06 January 2026

January 6 plus 5

Five years ago today many of us watched in disbelief as a mob of protesters stormed the Capitol building in Washington, DC, egged on by a President who refused to admit that he had lost the previous November's election. During his four years in the presidency Donald Trump had deliberately sown division in the American public, putting family members in important positions, and using his high office to advance his personal brand. But in his first term, he was surrounded by officials, such as Vice President Mike Pence, whose principal job seemed to be damage control, that is, to put the brakes on Trump's more outrageous behaviour. Following the events of 6 January 2021, the House of Representatives moved quickly to impeach the President for the second time. However, the following month the Senate decided to acquit him of the charge of inciting an insurrection.

Given what Trump did on that dark day half a decade ago, he should never have been allowed to stand for political office again. As children most of us were taught to play by the rules and, when defeated in, say, soccer or Monopoly, to lose gracefully and to congratulate the victor. In political life playing by the rules is even more important, because public justice and the welfare of a nation depend on it. Here I am reminded of George H. W. Bush, an underrated one-term president whose letter to Bill Clinton on 20 January 1993 exhibited exemplary graciousness towards an opponent and successor. The contrast with the petulant and narcissistic Trump could scarcely be more pronounced.

Sad to say, with Trump returned to office a year ago, his presidency has far fewer officials positioned strategically to control his worst instincts. He has now surrounded himself with people loyal to himself personally, even if that comes at the expense of the rule of law. Trump continues to hurl insults at his opponents, to disparage the victim of a tragic murder, to threaten Canada's independence, to bully Denmark over Greenland, and generally to behave badly, exalting himself with faux royal touches in the Oval Office. Trump's actions make Richard Nixon and Warren G. Harding took like St. Francis of Assisi by comparison.

The story is told that in 1787 at the conclusion of the negotiations that led to the formation of the United States, Elizabeth Willing Powel asked Benjamin Franklin a pointed question: "Well, Doctor, what have we got, a republic or a monarchy?" Franklin famously replied: "A republic, if you can keep it." That last part of the sentence implies that political institutions depend for their proper functioning on a public-spirited citizenry willing to support them and to participate when called upon to do so. Above all, a properly constituted polity requires citizens committed to the rule of law and immune to the seductions of a cult of personality.

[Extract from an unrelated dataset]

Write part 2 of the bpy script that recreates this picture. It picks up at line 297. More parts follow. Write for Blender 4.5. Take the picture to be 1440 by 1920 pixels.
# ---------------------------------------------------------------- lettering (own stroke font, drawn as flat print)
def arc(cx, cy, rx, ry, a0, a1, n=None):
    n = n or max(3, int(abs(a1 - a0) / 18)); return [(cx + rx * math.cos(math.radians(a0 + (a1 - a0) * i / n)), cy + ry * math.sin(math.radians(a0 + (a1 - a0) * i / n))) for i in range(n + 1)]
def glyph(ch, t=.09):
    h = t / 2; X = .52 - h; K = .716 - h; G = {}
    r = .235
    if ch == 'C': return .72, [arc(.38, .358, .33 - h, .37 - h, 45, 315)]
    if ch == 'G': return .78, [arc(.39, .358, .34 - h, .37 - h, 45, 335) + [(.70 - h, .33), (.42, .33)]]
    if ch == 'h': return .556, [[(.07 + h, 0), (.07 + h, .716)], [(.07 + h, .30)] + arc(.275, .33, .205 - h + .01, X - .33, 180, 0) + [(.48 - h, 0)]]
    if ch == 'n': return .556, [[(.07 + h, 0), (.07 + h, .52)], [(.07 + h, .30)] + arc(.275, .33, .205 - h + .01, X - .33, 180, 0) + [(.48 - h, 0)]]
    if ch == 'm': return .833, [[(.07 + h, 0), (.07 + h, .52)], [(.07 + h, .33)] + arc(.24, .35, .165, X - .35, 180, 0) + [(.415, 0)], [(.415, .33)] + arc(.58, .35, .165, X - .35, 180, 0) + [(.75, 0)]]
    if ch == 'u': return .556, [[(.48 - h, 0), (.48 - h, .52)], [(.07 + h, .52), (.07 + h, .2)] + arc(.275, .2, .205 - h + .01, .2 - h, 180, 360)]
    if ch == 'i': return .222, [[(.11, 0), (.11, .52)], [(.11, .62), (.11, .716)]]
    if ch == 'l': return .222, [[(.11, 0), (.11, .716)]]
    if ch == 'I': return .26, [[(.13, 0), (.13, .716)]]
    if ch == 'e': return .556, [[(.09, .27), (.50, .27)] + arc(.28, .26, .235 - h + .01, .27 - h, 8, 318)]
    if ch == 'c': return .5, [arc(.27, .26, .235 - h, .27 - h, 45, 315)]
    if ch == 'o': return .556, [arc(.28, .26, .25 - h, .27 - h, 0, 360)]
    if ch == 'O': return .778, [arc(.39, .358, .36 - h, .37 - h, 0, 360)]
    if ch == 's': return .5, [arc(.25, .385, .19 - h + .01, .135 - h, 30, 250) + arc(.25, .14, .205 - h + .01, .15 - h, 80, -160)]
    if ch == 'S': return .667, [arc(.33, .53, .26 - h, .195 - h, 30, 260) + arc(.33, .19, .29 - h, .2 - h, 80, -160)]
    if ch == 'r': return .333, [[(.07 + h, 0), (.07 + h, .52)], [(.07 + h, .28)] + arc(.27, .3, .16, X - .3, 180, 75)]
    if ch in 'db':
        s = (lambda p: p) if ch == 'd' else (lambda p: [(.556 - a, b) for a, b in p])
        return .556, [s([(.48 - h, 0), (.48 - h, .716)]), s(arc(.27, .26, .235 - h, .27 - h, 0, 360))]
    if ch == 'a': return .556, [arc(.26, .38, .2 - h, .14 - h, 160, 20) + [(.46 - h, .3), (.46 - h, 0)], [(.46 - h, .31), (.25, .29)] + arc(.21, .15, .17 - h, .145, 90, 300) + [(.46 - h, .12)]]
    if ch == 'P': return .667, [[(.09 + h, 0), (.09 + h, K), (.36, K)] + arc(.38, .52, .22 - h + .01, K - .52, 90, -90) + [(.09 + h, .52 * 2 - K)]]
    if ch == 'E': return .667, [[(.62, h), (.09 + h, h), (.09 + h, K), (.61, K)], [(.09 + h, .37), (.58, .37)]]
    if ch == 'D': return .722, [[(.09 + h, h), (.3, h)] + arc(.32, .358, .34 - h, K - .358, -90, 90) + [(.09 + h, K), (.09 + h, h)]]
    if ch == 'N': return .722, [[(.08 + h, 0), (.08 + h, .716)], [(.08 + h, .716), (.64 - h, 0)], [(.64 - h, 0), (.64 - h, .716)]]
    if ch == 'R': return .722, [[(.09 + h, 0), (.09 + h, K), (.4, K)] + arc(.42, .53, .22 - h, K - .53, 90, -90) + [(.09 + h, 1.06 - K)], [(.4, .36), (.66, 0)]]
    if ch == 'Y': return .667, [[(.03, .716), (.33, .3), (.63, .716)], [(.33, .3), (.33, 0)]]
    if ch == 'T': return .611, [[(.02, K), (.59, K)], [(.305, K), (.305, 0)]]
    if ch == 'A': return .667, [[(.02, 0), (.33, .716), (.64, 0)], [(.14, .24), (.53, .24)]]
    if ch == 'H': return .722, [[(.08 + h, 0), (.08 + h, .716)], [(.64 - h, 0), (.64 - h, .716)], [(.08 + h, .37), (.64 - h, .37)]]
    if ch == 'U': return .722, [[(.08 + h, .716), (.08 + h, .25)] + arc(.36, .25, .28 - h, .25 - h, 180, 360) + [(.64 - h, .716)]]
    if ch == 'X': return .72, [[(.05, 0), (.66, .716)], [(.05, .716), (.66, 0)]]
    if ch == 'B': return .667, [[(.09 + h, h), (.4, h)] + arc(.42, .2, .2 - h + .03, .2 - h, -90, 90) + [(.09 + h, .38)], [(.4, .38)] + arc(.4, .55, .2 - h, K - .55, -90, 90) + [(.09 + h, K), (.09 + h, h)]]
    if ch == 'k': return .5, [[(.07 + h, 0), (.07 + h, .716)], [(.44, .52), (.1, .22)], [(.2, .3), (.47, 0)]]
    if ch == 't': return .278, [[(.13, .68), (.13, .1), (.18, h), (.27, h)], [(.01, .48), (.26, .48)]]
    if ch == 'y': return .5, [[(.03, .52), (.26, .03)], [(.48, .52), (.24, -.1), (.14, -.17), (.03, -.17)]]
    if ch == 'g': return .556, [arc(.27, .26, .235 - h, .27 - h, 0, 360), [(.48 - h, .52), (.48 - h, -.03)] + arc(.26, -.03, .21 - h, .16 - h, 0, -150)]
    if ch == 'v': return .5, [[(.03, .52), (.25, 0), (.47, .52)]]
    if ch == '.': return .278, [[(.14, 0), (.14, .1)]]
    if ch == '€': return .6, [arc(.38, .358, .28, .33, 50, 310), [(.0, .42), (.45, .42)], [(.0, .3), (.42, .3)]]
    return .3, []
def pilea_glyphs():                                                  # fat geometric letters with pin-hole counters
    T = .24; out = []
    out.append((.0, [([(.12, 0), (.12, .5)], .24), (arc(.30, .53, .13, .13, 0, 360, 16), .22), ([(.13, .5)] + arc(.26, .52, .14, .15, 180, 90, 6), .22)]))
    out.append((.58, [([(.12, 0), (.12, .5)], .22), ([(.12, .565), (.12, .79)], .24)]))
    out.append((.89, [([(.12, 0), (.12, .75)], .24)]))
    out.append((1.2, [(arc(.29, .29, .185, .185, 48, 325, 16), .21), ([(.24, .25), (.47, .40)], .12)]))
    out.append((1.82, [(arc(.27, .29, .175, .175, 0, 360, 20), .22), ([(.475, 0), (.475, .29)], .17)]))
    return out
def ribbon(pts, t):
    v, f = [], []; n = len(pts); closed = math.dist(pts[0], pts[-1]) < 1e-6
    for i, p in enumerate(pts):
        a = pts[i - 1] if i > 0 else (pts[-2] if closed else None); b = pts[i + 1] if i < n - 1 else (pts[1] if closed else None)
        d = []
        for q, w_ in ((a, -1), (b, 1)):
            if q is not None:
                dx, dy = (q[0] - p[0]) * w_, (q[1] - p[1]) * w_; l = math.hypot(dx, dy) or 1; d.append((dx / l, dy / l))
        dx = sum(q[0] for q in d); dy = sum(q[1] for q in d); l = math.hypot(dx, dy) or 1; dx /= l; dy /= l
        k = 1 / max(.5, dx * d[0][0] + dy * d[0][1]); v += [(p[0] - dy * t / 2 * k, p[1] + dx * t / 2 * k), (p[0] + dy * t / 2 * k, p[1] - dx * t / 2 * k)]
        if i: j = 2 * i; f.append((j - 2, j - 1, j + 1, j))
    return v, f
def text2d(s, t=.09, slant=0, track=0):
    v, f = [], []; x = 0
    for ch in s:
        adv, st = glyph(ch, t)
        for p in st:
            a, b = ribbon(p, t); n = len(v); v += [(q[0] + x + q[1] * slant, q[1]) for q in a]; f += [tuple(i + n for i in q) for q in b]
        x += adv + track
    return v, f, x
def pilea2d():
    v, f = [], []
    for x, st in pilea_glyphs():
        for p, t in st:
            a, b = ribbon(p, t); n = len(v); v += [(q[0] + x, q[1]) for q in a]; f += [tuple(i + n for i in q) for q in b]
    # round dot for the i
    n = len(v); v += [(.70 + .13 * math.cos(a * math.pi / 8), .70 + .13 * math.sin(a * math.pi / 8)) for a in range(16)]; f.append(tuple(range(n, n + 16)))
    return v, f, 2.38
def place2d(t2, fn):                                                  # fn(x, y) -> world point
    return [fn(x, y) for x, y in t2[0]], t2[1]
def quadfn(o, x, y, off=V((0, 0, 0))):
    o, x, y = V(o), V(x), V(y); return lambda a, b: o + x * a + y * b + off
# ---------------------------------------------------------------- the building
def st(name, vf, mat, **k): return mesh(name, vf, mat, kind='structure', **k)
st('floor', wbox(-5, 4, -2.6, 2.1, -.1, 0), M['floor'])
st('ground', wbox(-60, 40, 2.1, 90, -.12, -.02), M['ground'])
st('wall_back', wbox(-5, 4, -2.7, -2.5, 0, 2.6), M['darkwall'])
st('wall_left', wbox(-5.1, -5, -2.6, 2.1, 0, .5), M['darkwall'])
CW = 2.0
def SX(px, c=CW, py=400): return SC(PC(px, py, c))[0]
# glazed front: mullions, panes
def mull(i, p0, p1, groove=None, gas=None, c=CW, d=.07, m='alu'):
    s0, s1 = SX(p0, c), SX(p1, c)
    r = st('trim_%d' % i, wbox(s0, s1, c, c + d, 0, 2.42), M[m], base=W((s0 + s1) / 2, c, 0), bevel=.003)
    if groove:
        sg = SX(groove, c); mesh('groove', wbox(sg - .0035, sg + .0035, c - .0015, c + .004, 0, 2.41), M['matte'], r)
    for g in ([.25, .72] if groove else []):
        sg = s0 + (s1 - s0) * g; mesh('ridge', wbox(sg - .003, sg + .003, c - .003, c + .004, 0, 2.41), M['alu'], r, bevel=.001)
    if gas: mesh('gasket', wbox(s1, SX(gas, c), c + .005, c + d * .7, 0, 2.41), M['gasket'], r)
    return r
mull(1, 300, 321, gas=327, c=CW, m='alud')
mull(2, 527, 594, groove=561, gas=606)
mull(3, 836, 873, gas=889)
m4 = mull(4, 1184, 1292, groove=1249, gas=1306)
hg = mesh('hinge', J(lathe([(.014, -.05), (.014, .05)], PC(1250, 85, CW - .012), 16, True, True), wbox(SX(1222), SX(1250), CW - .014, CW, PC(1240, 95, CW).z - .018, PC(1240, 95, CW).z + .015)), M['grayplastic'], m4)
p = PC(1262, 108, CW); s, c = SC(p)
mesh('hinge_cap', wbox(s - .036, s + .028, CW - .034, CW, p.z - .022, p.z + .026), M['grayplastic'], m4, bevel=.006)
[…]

One hopes and prays that the United States will survive the current President, who seems to be doing his best to savage a centuries-old constitutional arrangement with considerable public support. We know from history, of course, that political systems do not last for ever and that even the best constituted regime has a limited shelf life. But let us hope and pray that the end of one of the oldest continuously functioning political systems in the world will be put off into an indefinite future.